The Virginia House Committee on Labor and Commerce advanced collective bargaining legislation Tuesday that Senate Majority Leader Dick Saslaw, D-Fairfax, warned will not have enough support to pass the Senate after the addition of a substitute.
Senate Bill 939, which was introduced by Saslaw, was intended to establish collective bargaining rights for local government employees if the local government passes an ordinance to permit collective bargaining. On Tuesday, the House Committee on Labor and Commerce conformed that legislation to the House’s version, House Bill 582, which would permit collective bargaining for state employees and local government employees. The substitute removes the opt-in language and replaces it with a mandate on local governments.
Both bills prohibit striking.
“Confident that Sen. Saslaw will be able to find more votes, I move we conform SB 939 to HB 582,” Del. Rip Sullivan, D-McLean, motioned in the committee. The motion passed, 13-9.

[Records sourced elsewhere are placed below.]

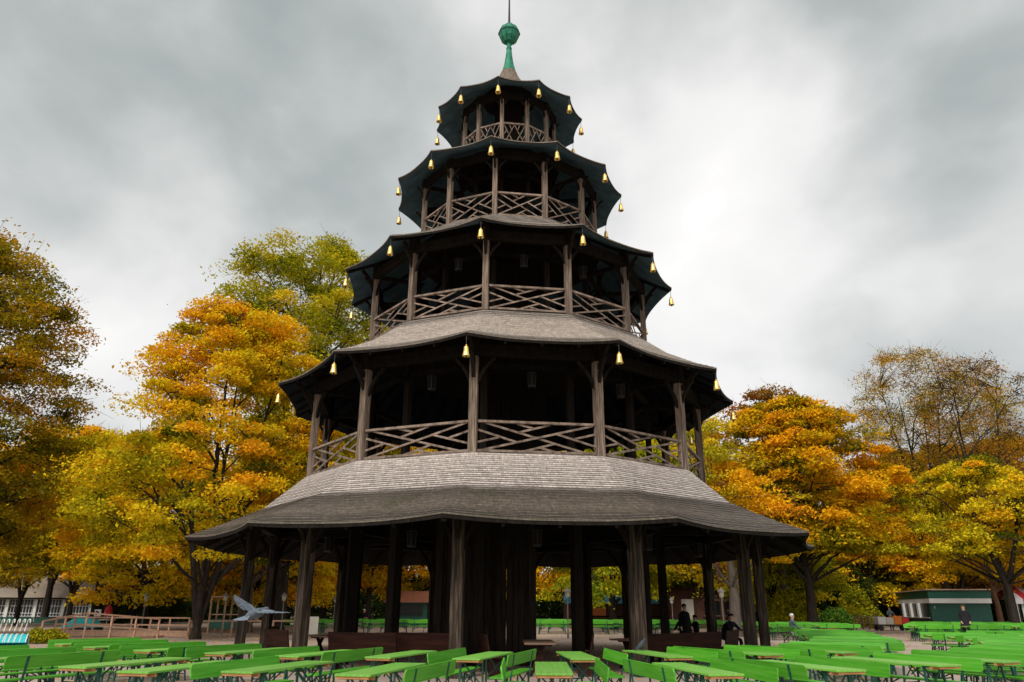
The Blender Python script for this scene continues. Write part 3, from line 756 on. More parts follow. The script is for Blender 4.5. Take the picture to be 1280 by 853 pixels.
person('person in grey standing behind the loaded cart beside the kiosk', (bearing(1115,63),34.8,0), R(0), 'stand', C_GREY, C_BLACK, H_BROWN, .98, arms='push')
person('person in dark clothes standing by the hedge behind the wooden ramp', (bearing(171,58),29.8,0), R(20), 'stand', C_NAVY, C_BLACK, H_BROWN, 1.0)
person('person seated among the trees seen left of the tower centre', (bearing(457,62),33.8,0), R(30), 'sit', C_BLACK, C_JEANS, H_WHITE, 1.0, arms='table', lean=.05)

# ------------------------------------------------------------------ birds
F_GREY = mat_noise('grey_feathers', (.06,.072,.09), (.15,.175,.21), (26,26,26), .8, .3, 5, .15)
F_PALE = mat_noise('pale_feathers', (.11,.14,.17), (.20,.24,.29), (26,26,26), .8, .3, 5, .15)
F_DARK = mat_noise('slate_feathers', (.02,.024,.03), (.07,.08,.095), (30,30,30), .6, .3, 5, .3)
BEAK = mat_noise('beak', (.02,.02,.02), (.04,.04,.04), (9,9,9), .4, 0, 3, .4)
def loft(rings, n=14):
    """rings: (centre, rx, rz) along the body axis (+y)"""
    mb = MB()
    for (c, rx, rz) in rings:
        for k in range(n):
            a = 2*math.pi*k/n; mb.v.append((c[0]+rx*math.cos(a), c[1], c[2]+rz*math.sin(a)))
    for i in range(len(rings)-1):
        for k in range(n): mb.f.append((i*n+k, i*n+(k+1) % n, (i+1)*n+(k+1) % n, (i+1)*n+k))
    mb.f.append(tuple(reversed(range(n)))); mb.f.append(tuple((len(rings)-1)*n+k for k in range(n)))
    return mb
pg = thing('pigeon', 'grey pigeon flying with spread wings above the green benches on the left', 'pigeon', (bearing(321,9.6)+.02, 9.6-CAM_D, 1.52), R(-24)); pg.scale = (1.12,)*3
loft([((0,-.15,-.03),.012,.012),((0,-.11,-.02),.034,.032),((0,-.04,-.01),.052,.052),((0,.03,0),.055,.055),((0,.09,.015),.040,.042),((0,.125,.03),.027,.030),((0,.155,.04),.027,.028),((0,.178,.042),.018,.018),((0,.186,.042),.006,.006)]).obj('body', F_GREY, pg, smooth=True)
b = MB(); b.tube([(0,.182,.042),(0,.205,.034)], [.007,.002], 6); b.obj('beak', BEAK, pg)
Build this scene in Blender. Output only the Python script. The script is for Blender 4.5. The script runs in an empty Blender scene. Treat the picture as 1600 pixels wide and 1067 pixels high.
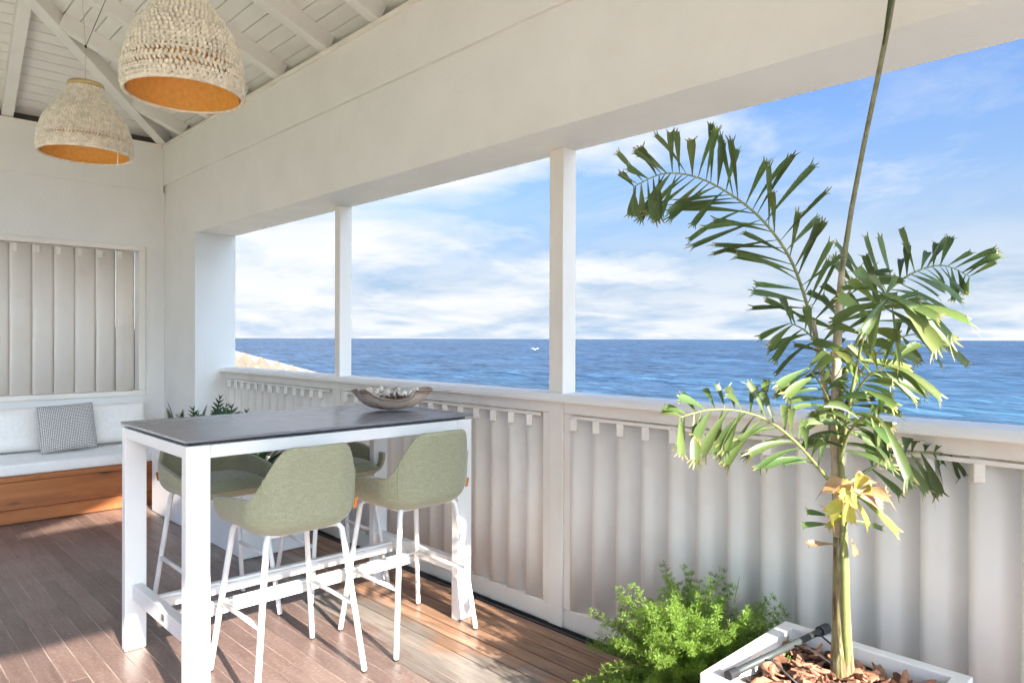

Saslaw told the committee it was difficult for him to get 21 votes in support of the legislation even with the local option and that removing the local option would cause some senators, including himself, to oppose the legislation.
“When I agreed to take this bill, and it was suggested to me by the firefighters, I agreed to limit it to this,” Saslaw told the committee. “I would be one of the switches on anything wider than this.”
The legislation was referred to the House Committee on Appropriations.
On Monday, the Senate Committee on Labor and Commerce took up the House’s version of the collective bargaining legislation and conformed it to Saslaw’s bill before voting to advance it.
Collective bargaining rights permit a union to have exclusive representation of all workers in a working unit even if some of the workers are not union members and don’t want their representation.
Several localities have warned that such a mandate would be expensive on the local governments and could force them to raise taxes. Some said that collective bargaining rights could lead to millions of dollars in additional costs.